**Problem to work on:** From the entries provided below, copy each line that contains the word "wide".

**Given records:**
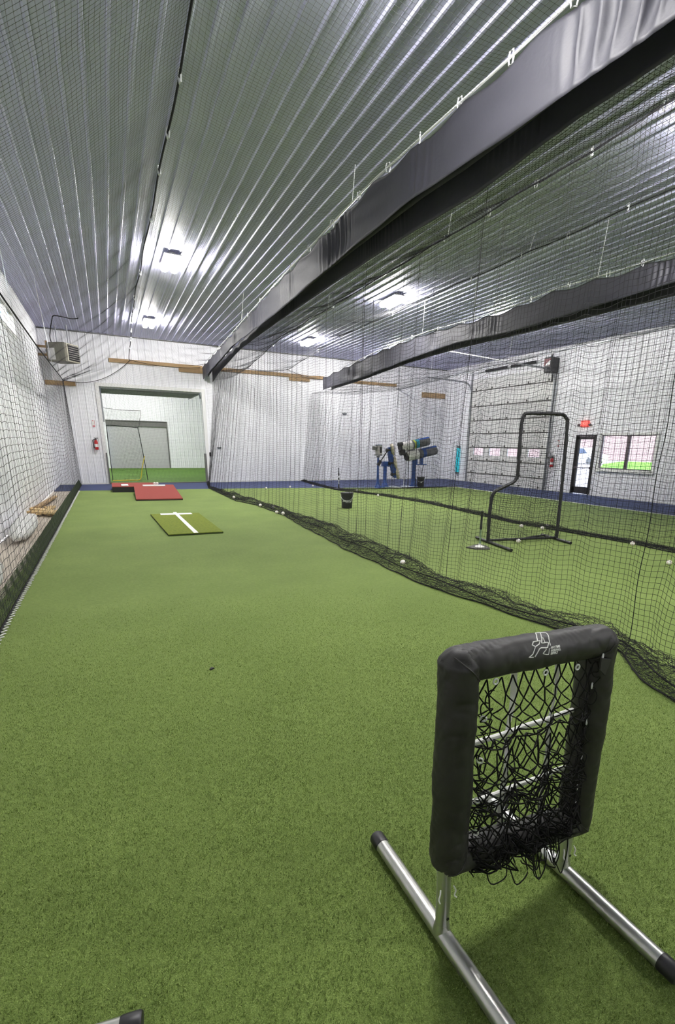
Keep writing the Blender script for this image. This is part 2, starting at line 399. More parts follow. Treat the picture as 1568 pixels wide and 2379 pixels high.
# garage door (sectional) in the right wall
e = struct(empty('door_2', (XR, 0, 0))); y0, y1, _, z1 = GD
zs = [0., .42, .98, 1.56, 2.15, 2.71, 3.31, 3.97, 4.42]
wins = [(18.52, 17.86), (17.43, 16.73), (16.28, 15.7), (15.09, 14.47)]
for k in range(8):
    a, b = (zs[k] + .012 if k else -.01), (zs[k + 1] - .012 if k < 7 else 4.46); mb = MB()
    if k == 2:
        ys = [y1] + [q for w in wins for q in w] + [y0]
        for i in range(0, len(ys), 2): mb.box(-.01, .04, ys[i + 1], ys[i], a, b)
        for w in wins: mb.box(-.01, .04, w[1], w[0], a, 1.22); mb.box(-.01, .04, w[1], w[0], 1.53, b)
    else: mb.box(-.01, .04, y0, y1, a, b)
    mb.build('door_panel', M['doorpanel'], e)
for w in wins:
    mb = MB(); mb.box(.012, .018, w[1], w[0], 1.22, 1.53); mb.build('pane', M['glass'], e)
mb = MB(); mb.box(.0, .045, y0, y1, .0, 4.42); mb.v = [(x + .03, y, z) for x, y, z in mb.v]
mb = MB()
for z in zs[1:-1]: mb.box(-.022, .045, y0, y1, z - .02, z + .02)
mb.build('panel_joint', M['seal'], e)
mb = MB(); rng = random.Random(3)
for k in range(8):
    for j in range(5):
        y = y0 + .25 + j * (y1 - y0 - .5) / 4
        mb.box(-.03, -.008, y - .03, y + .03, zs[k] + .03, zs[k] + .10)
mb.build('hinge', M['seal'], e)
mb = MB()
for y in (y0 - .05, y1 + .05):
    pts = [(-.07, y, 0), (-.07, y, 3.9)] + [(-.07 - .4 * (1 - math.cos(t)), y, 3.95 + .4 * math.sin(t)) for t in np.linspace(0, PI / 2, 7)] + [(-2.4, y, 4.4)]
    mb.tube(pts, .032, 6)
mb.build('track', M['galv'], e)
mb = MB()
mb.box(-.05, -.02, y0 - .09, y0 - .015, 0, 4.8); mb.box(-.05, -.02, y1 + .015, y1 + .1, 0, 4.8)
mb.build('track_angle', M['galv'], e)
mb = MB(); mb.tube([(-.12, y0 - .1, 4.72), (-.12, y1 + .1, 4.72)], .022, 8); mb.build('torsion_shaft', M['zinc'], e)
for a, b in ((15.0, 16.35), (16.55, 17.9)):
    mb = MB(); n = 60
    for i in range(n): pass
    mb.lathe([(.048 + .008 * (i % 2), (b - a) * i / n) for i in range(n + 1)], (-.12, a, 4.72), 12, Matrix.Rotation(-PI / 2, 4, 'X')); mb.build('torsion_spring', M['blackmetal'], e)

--

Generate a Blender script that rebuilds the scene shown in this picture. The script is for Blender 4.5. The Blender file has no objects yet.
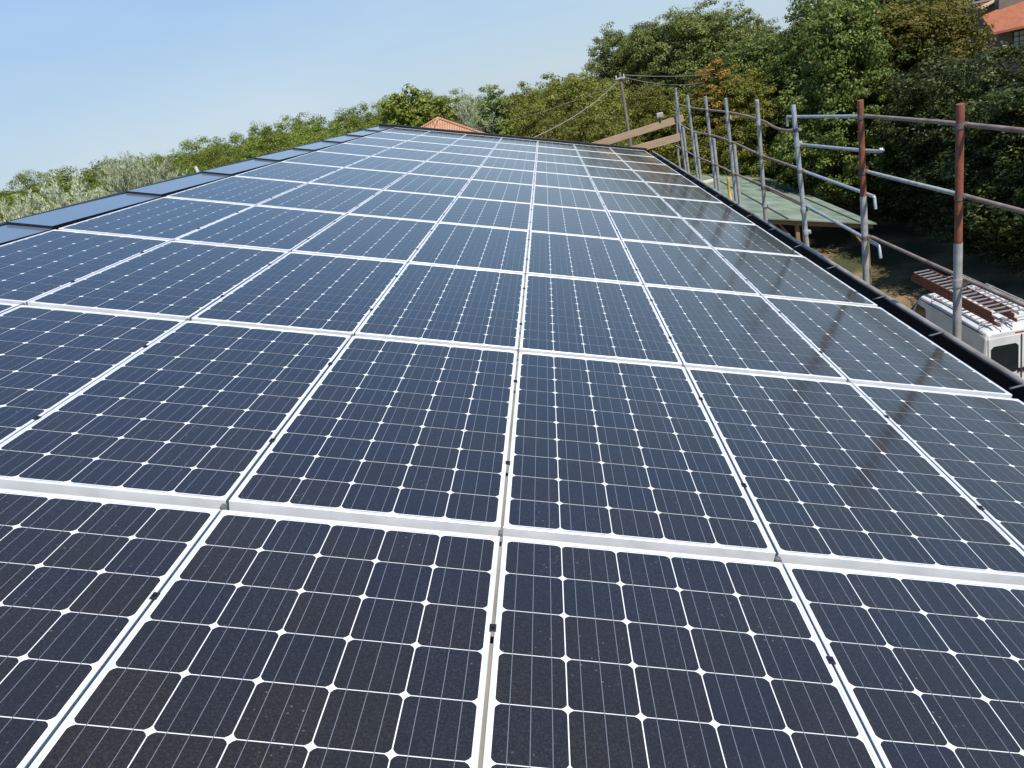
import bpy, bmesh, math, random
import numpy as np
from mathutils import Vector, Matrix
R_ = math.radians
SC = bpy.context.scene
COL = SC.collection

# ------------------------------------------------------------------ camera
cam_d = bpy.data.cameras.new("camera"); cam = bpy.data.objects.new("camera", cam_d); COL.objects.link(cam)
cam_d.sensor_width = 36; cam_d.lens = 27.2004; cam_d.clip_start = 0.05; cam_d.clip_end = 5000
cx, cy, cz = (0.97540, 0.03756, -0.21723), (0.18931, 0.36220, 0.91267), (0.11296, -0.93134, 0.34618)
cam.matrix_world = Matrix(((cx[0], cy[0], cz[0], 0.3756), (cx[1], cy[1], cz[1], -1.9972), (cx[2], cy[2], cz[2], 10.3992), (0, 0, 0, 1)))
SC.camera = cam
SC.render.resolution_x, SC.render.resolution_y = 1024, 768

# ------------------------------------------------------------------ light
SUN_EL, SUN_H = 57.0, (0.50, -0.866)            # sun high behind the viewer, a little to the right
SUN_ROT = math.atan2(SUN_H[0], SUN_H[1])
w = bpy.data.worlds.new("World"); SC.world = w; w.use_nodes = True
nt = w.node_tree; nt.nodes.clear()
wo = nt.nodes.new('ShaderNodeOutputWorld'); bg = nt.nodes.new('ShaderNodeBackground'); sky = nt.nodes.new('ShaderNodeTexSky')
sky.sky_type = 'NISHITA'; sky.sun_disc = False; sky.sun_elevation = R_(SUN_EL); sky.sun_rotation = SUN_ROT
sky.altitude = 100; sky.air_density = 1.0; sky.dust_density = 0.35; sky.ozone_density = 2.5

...

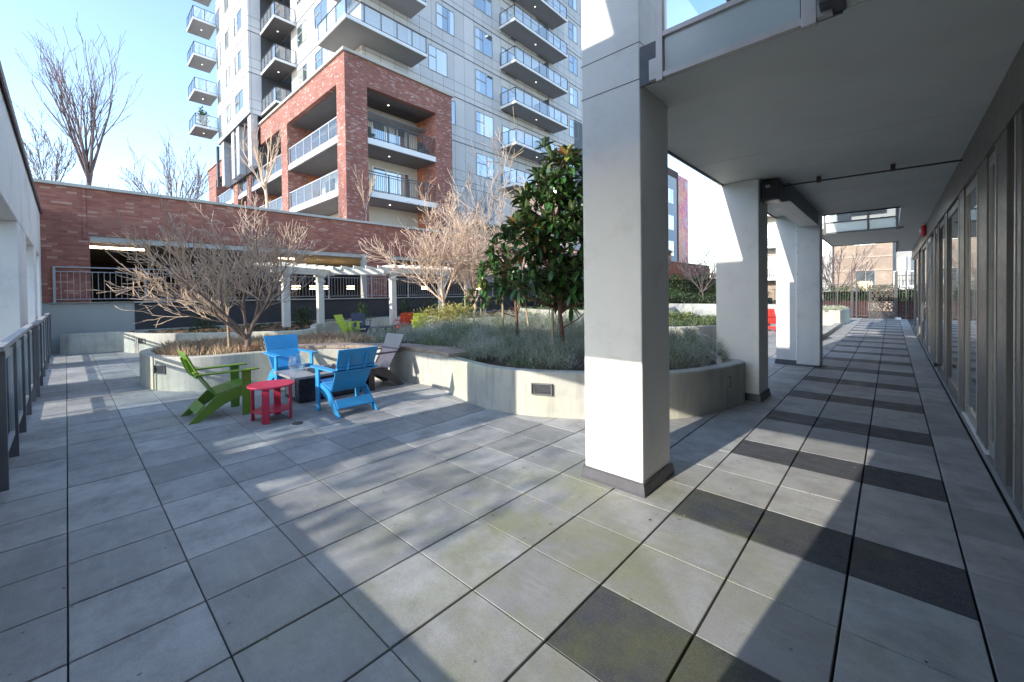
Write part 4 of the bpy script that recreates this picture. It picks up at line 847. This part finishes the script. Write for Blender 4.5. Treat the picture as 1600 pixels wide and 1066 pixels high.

**Answer to the problem:**
Keep writing the Blender script for this image. This is part 2, starting at line 399. More parts follow. Treat the picture as 1568 pixels wide and 2379 pixels high.
Write part 4 of the bpy script that recreates this picture. It picks up at line 847. This part finishes the script. Write for Blender 4.5. Treat the picture as 1600 pixels wide and 1066 pixels high.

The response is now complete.